Wednesday, October 5, 2016

Madala bosons. Cosmic space blobs. And sundry objects between

For today's post, let's visit a few thought- (and wow-) inducing news items of physics/astrophysics import ...

We'll begin at the (really) small end of the scale, pondering, from Cosmos, "Glimpses of the Madala boson: have we detected the dark Higgs?"

How the Higgs was found
And what, you may wonder, is a Madala boson? If it exists (and that's a [metaphorically] big if), the Madala boson would be the dark-matter counterpart to the property-of-mass-causing (in normal matter) Higgs boson first discovered in 2012. (As for madala itself, that's "a word of Zulu origin meaning 'old man', or 'old one.'") If this doesn't seem esoteric enough, consider that the discovery of a dark boson still wouldn't reveal what dark matter itself is, only why it has the property of mass.

But are we really, truly, sure such a thing exists as dark matter? To date, we can only infer its (presumed) existence by the gravitational effects of its (presumed) unseen mass. Everywhere physicists have searched for dark matter, they have come up with ... nada. A recent essay in Scientific American challenges, "Physics Confronts Its Heart of Darkness" Cracks are showing in the dominant explanation for dark matter. Is there anything more plausible to replace it?" Thought-provoking, too be sure.

Gotten strange enough yet for you? If not, there's more ...

The size of a proton (in the limited sense the term size applies to anything quantum mechanical) can be inferred from the excursions about it of a bound electron. Muons are (in the successful-for-decades Standard Model of particle physics -- which, incidentally, has no room for dark matter) closely related to electrons; both elementary particles carry exactly the same electrical charge. Hence, the expectation has been that the size of a proton as inferred from an atom of muonic hydrogen (i.e., an atom in which a muon, in lieu of an electron, is paired with a proton) would agree with the size of a proton as inferred from an atom of ordinary hydrogen.

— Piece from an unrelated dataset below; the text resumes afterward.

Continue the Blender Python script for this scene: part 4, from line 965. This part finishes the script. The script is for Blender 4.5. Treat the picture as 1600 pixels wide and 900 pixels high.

In fact, the determination of proton size from muonic hydrogen appears to be smaller the determination from standard hydrogen -- which, if confirmed, would mean particle physics is missing something fundamental. See, from Ars Technica, "Researchers orbit a muon around an atom, confirm physics is broken: The proton's charge radius shouldn't change, and yet it appears to."

Moving up to atomic scale (how often does one get to say that?), I must make mention of the recently announced Nobel Prize in physics. That research considers -- in an instance of applied topology, no less -- exotic states of matter observed in thin films. How exotic? Superfluidity- and superconductivity-exotic.  To David Thouless, Duncan Haldane and Michael Kosterlitz, I say, "congratulations, and well done."

Too big to go boom?
Moving many orders of magnitude up the size scale, astrophysicists continue to learn about the nature and lifecycles of stars. As in, Astronomy offers us a new way in which a star can die: "This star was so massive it ate itself before it could go supernova: Some massive stars end, not with a bang but a whimper." (Not to be too mysterious, the new star-death mechanism involves collapsing straight to a black-hole state, bypassing the according-to-prior-theory, brief, interim supernova step.)

Finally, from The Washington Post, we have the teased-in-the-subject-line space blobs, each of more-or-less galactic proportions. See "Scientists finally figured out the source of this bizarre, glowing space 'blob.'"

Because, seriously. What possible better way is there to conclude a post than with an enormous, glowing space blob?